In the original veto message, Vázquez notes, “the legislation cannot ignore the reality of the existence of a human life in gestation, something that has clearly been revealed by science.”

Although he has been out of office for almost four years, Vázquez is the country’s most popular politician, with an approval rating of 63% according to a recent poll.

Vázquez’s successor in the presidency, José Mujica, a former pro-Castro guerrilla who spent years in prison after taking up arms against the government in the 1960s and 70s, has stated his support for the abortion legislation, which is also endorsed by a majority of representatives from the ruling Broad Front coalition, according to the Spanish newspaper El Pais.

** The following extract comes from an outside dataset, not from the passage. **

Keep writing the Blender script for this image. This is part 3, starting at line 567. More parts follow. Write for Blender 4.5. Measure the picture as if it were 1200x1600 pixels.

A simple abortion depenalization bill was approved (https://www.lifesitenews.com/news/abortion-decriminalization-passes-in-uruguay-senate/) by the Senate earlier this year, but the version under condition (https://www.lifesitenews.com/news/bill-to-legalize-abortion-in-uruguay-moves-toward-passage/) by the Chamber of Deputies would require a committee of doctors, psychologists, and other experts to approve an abortion after examining particular cases. A five-day waiting period has also been proposed.

The opposing National Party has announced that it will support the initiative of Deputy Pablo Abdala to hold a public referendum on the legislation, which may be the only hope of pro-lifers in the face of what appears to be the impending passage of the legislation.